The tape recording had been sent to the Police Service of Northern Ireland to be forensically analysed.

However, The Irish Times has learned that neither of the women arrested at the time and about whom the rape-related remarks were made has lodged a formal complaint to the commission about the matter.

While the inquiry being carried out by the commission is a public interest inquiry and does not necessitate any complaint from the public, Shell to Sea at the time of the controversy in April indicated the women would be making complaints. One of the women has been interviewed by the commission while the other woman has not engaged in any way with the investigation.

Two of the five gardaí present when the offending remarks were made have already been cleared of wrongdoing, and The Irish Timesunderstands the case against a further two is unlikely to result in any adverse findings. The outcome of the investigation into the fifth Garda member's role in the incident is not known.

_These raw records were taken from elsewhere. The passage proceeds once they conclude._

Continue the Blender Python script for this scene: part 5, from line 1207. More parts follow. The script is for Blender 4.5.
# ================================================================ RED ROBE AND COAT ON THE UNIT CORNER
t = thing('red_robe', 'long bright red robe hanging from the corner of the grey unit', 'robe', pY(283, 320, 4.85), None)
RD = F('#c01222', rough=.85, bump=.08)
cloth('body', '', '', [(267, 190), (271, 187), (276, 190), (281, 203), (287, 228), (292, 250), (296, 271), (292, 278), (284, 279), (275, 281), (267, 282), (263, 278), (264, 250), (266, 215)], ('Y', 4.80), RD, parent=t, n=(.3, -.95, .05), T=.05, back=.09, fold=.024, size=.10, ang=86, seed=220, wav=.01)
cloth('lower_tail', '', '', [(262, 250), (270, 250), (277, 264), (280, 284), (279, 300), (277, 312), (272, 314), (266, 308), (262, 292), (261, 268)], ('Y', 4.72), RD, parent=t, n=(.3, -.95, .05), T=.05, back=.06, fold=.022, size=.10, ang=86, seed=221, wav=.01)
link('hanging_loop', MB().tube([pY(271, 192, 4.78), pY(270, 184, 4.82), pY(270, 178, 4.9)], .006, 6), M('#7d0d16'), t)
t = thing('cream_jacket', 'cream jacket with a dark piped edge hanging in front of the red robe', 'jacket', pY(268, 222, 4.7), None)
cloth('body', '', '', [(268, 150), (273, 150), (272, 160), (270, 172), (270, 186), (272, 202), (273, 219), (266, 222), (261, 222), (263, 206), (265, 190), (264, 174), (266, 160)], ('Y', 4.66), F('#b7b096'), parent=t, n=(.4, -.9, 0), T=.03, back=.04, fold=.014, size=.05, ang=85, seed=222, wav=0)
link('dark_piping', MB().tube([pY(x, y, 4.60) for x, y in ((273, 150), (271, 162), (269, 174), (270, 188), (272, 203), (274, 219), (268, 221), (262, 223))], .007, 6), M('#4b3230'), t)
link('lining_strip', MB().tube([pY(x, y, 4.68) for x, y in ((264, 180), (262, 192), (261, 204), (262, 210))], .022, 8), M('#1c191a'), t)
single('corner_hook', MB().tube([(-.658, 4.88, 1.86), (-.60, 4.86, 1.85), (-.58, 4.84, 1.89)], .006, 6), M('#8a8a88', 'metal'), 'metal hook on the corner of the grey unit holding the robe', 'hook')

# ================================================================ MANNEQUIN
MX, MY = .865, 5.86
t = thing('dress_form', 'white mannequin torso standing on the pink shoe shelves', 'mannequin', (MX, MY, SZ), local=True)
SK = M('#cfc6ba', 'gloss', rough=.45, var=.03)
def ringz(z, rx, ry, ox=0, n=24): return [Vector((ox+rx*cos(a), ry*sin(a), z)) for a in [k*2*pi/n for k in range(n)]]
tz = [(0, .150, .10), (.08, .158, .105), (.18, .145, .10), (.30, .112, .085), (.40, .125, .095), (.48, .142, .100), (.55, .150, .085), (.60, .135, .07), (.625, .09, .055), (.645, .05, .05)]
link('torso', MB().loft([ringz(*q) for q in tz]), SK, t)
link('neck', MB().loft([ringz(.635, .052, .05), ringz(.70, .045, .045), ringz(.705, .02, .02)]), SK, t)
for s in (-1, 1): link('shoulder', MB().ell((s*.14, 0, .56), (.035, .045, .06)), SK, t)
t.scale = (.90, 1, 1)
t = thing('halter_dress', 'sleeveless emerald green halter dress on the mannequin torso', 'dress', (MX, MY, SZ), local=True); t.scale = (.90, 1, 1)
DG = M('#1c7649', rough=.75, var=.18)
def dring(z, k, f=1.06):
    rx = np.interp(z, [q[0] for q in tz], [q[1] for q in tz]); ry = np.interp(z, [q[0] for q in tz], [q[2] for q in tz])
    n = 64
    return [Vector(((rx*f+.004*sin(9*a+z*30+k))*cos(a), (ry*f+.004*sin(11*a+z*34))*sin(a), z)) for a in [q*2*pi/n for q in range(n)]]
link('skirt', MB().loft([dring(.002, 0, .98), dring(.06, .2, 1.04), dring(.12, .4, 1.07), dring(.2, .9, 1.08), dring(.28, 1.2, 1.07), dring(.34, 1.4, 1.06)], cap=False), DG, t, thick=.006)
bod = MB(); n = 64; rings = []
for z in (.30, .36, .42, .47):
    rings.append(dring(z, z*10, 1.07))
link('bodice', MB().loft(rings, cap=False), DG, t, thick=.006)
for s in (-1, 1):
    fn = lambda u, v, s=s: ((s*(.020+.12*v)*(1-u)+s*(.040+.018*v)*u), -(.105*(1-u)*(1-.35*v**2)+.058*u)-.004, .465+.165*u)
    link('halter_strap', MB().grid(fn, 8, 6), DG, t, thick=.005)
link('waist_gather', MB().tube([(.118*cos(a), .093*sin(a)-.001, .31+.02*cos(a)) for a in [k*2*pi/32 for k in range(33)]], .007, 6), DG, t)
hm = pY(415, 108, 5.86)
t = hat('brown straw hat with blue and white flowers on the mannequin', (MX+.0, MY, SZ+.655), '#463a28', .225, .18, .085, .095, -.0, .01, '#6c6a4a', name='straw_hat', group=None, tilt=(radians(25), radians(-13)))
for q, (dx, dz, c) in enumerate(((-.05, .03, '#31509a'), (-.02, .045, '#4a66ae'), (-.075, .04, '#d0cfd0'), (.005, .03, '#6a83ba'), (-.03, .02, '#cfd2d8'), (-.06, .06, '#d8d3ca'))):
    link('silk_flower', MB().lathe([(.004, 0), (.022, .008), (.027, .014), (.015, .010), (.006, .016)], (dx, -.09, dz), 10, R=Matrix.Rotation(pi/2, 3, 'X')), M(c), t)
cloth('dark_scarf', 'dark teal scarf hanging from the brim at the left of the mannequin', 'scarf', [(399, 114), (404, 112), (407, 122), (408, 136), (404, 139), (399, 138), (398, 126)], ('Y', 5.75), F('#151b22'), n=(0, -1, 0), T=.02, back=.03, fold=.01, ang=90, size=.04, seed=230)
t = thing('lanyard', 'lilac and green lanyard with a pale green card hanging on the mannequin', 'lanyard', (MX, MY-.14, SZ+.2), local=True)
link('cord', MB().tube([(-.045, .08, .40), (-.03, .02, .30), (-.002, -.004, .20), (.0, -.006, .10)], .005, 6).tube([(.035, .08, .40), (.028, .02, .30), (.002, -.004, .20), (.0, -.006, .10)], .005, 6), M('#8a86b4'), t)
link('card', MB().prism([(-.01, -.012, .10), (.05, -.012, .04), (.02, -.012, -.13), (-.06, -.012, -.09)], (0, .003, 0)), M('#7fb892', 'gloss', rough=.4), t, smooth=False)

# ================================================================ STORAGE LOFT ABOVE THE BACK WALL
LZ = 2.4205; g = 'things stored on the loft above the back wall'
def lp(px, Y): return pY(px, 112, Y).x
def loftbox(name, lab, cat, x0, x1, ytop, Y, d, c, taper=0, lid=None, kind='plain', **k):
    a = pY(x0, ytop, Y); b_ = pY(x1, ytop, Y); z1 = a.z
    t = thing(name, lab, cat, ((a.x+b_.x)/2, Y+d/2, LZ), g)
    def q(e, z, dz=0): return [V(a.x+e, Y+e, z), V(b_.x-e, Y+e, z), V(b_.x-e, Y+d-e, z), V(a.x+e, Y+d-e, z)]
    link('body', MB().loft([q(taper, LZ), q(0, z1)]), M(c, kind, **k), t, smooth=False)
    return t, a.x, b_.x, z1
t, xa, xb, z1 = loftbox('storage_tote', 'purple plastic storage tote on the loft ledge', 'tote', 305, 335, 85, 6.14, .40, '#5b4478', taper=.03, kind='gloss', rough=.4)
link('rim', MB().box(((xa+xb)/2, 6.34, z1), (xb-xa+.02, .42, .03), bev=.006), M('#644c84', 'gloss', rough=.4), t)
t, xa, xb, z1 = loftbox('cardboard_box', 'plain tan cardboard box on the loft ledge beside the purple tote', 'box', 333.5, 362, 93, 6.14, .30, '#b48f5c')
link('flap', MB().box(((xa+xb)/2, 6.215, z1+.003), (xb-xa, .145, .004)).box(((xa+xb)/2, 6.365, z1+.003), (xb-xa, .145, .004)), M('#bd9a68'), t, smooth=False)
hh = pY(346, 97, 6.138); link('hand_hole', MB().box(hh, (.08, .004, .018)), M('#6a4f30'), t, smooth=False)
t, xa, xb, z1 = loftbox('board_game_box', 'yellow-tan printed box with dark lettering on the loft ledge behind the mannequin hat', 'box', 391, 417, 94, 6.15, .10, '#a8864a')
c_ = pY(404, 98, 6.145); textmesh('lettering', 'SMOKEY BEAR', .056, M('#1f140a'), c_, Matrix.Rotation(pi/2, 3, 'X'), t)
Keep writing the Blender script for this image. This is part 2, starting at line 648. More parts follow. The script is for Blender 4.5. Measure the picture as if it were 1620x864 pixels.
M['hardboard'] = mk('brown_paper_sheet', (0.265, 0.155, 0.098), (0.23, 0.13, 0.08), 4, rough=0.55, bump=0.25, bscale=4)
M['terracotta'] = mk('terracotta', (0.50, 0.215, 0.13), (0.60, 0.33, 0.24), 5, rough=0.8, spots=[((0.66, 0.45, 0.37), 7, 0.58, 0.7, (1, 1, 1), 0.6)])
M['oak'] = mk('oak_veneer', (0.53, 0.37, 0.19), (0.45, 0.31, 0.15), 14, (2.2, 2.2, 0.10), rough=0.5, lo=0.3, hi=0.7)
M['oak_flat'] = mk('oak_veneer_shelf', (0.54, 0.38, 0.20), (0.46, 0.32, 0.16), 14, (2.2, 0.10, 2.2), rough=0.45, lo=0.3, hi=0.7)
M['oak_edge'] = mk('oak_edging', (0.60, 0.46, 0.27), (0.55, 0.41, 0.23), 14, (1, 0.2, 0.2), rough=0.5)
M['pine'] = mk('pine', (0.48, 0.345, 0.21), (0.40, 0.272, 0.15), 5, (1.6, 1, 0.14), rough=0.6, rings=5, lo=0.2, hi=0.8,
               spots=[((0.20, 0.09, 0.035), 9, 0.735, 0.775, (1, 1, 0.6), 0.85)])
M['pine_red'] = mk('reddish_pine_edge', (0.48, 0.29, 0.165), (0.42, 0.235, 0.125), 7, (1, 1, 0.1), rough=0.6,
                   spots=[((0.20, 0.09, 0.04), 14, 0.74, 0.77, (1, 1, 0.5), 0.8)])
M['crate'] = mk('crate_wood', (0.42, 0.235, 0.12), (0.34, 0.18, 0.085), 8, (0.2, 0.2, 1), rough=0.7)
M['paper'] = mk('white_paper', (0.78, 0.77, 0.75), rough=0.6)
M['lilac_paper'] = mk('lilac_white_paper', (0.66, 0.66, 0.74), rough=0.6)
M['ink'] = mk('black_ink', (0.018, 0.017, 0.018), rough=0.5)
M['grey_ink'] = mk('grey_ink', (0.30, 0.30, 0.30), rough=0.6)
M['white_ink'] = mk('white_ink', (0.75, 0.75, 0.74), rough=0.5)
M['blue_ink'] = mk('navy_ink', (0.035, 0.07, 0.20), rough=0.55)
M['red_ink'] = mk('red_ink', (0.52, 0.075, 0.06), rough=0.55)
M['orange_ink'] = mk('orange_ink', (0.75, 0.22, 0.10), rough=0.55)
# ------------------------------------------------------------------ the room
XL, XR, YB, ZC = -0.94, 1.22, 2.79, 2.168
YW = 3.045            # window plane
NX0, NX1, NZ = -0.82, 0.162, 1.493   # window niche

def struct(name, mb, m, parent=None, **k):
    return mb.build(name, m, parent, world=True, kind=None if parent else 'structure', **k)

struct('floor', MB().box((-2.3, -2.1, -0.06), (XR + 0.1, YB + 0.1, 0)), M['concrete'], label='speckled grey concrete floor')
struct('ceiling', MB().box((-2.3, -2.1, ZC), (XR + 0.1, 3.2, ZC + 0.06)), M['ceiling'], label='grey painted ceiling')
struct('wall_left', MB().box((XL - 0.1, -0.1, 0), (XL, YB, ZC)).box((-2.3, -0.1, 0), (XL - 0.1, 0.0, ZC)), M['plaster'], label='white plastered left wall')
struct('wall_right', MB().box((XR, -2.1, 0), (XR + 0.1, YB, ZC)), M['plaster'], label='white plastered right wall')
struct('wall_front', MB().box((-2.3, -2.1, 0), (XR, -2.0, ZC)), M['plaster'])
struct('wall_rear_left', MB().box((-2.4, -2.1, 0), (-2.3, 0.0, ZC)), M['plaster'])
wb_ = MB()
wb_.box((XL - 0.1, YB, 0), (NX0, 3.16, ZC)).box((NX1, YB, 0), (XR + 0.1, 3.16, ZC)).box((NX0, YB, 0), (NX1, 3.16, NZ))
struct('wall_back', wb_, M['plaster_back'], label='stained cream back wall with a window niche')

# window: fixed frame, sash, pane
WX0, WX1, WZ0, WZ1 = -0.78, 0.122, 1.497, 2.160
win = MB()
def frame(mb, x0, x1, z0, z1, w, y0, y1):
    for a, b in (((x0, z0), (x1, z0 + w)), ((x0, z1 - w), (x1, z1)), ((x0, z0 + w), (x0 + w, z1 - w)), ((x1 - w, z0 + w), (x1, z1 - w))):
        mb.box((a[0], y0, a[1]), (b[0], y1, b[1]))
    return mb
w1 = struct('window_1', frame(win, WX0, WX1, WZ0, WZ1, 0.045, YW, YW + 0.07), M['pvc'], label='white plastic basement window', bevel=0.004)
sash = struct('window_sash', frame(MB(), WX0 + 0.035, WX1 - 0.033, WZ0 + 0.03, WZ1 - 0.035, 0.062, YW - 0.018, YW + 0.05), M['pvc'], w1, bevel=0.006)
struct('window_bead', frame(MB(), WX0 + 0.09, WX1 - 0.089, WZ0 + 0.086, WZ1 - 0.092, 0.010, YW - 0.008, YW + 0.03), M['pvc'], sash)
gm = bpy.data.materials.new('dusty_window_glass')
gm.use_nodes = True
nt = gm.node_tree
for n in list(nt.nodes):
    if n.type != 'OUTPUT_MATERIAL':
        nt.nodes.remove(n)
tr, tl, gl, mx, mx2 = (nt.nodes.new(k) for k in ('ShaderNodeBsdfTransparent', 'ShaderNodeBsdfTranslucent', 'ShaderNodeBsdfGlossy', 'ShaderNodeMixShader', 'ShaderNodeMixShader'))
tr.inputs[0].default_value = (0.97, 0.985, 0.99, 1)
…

Mr Gallagher said the unrelated investigation into how drugs charges were dropped against a Garda informer was now about to end.

In 2008 the State entered a nolle prosequi in the case against Kieran Boylan (37), Rockfield Park, Ardee, Co Louth. The dropped charges related to the seizure of €1.7 million of cocaine and heroin in October 2005.

Boylan, already a convicted drug dealer, was a Garda informer and the commission are trying to establish if the information he was supplying in any way influenced some senior Garda officers in discontinuing the drugs charges against him.

According to its annual report, the commission received almost 5,000 allegations of misconduct against gardaí last year, including 540 complaints in which people alleged they were assaulted by gardaí. The most common complaint was abuse of authority, which accounted for 34 per cent of all complaints.